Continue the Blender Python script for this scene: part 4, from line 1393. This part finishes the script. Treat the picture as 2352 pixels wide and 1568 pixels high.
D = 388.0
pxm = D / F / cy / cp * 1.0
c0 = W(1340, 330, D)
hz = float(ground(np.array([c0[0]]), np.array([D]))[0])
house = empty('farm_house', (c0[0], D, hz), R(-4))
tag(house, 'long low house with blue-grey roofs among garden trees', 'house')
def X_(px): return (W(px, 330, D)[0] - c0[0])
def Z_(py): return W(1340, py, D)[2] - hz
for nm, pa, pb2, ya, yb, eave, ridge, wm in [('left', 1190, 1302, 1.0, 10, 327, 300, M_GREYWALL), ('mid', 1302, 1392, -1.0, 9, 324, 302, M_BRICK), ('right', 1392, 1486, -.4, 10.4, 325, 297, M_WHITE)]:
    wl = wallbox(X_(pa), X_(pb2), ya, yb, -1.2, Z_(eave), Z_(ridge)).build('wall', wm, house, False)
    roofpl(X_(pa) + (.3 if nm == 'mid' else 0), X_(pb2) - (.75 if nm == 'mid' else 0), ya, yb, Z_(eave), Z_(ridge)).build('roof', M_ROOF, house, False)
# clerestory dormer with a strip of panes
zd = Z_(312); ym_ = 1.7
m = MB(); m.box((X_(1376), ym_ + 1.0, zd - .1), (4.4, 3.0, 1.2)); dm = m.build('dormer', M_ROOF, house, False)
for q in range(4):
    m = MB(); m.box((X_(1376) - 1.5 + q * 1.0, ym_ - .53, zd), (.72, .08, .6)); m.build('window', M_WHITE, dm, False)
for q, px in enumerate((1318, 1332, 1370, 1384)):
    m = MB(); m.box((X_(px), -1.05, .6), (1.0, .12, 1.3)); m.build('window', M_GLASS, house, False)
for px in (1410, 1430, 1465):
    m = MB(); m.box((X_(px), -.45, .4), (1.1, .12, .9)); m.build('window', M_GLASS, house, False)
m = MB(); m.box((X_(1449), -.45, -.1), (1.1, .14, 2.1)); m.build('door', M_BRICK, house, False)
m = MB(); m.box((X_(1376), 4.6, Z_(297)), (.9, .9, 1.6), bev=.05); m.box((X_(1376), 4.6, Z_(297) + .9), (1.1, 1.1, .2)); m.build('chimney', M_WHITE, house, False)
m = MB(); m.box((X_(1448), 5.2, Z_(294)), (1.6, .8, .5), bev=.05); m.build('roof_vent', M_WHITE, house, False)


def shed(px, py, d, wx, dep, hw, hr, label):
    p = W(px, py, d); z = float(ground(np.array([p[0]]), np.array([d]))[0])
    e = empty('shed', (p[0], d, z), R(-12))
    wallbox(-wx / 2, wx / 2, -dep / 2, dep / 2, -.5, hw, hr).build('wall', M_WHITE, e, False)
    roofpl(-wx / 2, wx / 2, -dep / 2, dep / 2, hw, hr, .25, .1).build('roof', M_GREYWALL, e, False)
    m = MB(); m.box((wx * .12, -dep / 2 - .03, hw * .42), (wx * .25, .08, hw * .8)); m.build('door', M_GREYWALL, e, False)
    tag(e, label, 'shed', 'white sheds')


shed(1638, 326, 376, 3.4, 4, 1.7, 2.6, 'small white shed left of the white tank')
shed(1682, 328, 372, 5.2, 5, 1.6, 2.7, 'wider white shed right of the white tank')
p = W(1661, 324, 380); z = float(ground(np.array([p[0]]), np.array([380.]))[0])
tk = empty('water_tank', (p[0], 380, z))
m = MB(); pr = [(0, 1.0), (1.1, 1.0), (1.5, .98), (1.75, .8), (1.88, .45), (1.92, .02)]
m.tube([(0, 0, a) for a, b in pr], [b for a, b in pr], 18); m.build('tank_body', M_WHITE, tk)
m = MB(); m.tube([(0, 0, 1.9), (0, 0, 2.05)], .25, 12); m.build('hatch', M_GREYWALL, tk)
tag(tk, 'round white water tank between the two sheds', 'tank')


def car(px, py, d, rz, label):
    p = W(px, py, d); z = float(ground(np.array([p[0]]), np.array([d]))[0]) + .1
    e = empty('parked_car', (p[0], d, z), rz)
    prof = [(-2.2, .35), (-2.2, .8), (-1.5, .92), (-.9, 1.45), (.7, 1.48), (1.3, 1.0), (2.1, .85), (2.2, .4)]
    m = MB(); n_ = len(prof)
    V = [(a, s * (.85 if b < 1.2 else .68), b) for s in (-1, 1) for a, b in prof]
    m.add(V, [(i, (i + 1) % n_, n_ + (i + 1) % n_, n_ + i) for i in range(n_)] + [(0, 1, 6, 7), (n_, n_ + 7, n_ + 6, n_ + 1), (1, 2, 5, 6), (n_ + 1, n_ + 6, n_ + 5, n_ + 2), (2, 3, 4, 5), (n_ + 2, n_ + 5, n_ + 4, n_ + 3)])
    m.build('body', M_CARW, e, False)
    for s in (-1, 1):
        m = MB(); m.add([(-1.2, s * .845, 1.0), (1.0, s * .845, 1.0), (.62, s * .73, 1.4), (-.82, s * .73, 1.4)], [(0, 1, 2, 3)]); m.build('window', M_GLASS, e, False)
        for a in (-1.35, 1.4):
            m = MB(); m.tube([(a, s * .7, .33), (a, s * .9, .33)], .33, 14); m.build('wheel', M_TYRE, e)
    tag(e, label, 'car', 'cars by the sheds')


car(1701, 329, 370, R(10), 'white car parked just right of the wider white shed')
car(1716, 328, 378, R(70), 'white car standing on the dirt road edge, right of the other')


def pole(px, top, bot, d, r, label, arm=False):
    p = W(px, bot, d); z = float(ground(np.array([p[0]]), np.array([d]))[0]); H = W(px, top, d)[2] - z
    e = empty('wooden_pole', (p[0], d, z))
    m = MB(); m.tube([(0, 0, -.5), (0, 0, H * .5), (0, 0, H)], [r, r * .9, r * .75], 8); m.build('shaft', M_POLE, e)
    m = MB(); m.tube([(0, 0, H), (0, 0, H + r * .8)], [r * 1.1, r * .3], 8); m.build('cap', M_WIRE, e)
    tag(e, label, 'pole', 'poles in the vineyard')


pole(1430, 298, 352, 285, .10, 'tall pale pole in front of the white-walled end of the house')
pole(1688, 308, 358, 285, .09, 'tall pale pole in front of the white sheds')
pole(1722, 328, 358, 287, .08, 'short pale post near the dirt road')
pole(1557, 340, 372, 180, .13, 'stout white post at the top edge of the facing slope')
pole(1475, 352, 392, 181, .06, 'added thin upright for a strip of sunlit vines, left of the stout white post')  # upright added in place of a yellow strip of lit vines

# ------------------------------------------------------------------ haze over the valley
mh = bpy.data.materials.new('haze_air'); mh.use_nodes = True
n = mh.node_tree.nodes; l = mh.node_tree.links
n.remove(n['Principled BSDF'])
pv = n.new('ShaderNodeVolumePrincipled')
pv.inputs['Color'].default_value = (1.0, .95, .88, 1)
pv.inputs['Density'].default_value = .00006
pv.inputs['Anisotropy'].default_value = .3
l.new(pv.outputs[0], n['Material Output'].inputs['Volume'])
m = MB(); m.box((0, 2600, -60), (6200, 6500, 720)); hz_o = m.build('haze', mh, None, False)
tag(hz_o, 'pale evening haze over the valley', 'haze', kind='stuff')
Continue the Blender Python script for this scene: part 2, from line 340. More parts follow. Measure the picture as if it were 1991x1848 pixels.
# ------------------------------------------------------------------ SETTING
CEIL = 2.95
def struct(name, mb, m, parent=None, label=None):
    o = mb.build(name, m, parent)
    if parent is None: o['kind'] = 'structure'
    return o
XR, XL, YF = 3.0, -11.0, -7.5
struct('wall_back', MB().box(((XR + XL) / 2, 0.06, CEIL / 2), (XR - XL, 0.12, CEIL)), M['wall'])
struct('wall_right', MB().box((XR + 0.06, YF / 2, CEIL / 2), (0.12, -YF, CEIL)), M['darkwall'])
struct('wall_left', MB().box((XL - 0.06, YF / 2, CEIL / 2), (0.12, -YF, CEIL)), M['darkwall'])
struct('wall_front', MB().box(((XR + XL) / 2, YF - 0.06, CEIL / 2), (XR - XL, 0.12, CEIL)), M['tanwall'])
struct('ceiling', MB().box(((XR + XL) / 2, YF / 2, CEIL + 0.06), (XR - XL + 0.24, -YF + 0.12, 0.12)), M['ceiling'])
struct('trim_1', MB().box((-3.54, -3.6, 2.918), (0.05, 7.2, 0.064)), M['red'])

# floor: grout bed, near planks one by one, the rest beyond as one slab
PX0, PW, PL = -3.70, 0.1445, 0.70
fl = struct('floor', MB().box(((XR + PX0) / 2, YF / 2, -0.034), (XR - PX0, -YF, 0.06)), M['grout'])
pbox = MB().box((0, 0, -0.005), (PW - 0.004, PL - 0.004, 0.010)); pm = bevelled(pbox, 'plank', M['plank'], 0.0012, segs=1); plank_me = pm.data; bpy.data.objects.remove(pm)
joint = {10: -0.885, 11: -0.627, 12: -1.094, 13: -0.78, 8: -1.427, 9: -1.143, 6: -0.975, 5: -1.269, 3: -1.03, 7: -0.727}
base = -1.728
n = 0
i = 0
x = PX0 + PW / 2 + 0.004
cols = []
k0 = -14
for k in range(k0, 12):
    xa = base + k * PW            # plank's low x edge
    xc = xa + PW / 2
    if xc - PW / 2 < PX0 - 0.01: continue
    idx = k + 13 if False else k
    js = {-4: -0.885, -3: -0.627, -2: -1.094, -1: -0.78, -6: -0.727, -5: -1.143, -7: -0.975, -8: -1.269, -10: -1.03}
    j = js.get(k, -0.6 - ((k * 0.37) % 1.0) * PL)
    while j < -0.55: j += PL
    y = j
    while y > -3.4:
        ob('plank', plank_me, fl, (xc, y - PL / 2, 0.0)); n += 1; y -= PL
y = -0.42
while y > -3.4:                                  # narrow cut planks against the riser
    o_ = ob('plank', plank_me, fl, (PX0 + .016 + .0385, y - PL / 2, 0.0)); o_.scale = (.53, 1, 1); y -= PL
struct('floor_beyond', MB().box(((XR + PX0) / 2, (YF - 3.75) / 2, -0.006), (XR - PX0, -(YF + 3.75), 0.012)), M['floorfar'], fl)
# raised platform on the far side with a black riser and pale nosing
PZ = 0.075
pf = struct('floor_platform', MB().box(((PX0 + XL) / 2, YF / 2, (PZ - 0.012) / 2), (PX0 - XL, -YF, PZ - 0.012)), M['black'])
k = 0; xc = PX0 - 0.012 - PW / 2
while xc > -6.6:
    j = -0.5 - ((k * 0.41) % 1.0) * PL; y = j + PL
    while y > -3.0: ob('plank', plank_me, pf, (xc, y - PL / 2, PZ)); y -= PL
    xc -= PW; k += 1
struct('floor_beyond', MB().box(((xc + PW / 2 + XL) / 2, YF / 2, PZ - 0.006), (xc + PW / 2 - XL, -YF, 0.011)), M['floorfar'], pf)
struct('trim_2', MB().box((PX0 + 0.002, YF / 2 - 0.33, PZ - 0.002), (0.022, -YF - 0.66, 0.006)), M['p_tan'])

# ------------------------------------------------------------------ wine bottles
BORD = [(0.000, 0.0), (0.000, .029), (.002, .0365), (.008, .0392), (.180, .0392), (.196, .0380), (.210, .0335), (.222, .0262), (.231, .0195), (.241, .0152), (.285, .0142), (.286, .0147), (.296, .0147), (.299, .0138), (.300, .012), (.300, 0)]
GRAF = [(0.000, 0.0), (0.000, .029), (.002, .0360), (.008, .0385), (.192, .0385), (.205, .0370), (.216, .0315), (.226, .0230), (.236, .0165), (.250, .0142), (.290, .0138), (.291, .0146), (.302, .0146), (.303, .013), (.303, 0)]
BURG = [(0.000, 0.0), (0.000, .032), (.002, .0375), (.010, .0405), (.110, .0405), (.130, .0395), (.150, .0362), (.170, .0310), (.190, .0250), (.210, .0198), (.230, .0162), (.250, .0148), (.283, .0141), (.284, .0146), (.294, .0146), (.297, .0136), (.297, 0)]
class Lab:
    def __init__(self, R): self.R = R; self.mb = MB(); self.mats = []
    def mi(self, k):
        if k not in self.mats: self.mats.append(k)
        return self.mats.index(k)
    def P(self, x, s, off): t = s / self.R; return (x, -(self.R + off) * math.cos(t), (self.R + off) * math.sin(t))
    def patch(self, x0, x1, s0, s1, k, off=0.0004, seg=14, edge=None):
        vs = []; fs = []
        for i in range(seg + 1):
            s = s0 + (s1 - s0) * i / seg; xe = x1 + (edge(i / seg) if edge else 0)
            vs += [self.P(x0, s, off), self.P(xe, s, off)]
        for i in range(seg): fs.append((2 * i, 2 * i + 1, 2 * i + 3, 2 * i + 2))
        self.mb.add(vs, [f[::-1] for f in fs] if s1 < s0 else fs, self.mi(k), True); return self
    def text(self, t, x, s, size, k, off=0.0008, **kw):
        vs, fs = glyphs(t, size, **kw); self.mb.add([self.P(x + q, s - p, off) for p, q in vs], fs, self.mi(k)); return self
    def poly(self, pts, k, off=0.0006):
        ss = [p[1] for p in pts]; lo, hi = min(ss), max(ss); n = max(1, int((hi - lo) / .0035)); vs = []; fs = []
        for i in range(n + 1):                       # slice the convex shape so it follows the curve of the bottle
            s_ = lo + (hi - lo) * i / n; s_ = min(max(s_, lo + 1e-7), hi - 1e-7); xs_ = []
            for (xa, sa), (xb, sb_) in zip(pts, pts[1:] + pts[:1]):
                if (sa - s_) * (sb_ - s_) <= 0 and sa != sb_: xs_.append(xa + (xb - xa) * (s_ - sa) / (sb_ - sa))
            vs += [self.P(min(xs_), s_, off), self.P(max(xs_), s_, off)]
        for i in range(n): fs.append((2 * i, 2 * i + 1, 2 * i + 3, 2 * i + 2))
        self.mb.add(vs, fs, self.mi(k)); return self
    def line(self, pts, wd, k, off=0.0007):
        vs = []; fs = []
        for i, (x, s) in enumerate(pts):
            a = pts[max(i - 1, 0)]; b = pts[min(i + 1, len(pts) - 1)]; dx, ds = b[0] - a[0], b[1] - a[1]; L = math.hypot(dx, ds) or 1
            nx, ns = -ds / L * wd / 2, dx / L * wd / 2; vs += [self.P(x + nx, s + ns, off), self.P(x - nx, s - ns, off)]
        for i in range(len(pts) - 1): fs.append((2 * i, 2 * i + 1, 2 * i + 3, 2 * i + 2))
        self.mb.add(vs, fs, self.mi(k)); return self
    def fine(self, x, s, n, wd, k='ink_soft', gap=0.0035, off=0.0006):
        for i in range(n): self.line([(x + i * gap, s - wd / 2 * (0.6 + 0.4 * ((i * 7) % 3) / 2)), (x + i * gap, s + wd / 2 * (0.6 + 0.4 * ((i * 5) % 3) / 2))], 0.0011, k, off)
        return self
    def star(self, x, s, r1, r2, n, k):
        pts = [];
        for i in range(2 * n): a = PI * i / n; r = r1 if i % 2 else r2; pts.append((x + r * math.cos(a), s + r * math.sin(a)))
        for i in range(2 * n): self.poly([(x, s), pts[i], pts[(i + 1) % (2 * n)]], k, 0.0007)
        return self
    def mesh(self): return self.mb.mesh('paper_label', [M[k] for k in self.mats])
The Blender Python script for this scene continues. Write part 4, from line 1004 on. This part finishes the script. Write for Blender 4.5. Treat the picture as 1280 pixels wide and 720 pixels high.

- - - - - - -

> [THE TASK]
Take every line from the data above that holds "picture" and copy it out.

> [ANSWER TO THE PROBLEM]
Continue the Blender Python script for this scene: part 4, from line 1393. This part finishes the script. Treat the picture as 2352 pixels wide and 1568 pixels high.
Continue the Blender Python script for this scene: part 2, from line 340. More parts follow. Measure the picture as if it were 1991x1848 pixels.
The Blender Python script for this scene continues. Write part 4, from line 1004 on. This part finishes the script. Write for Blender 4.5. Treat the picture as 1280 pixels wide and 720 pixels high.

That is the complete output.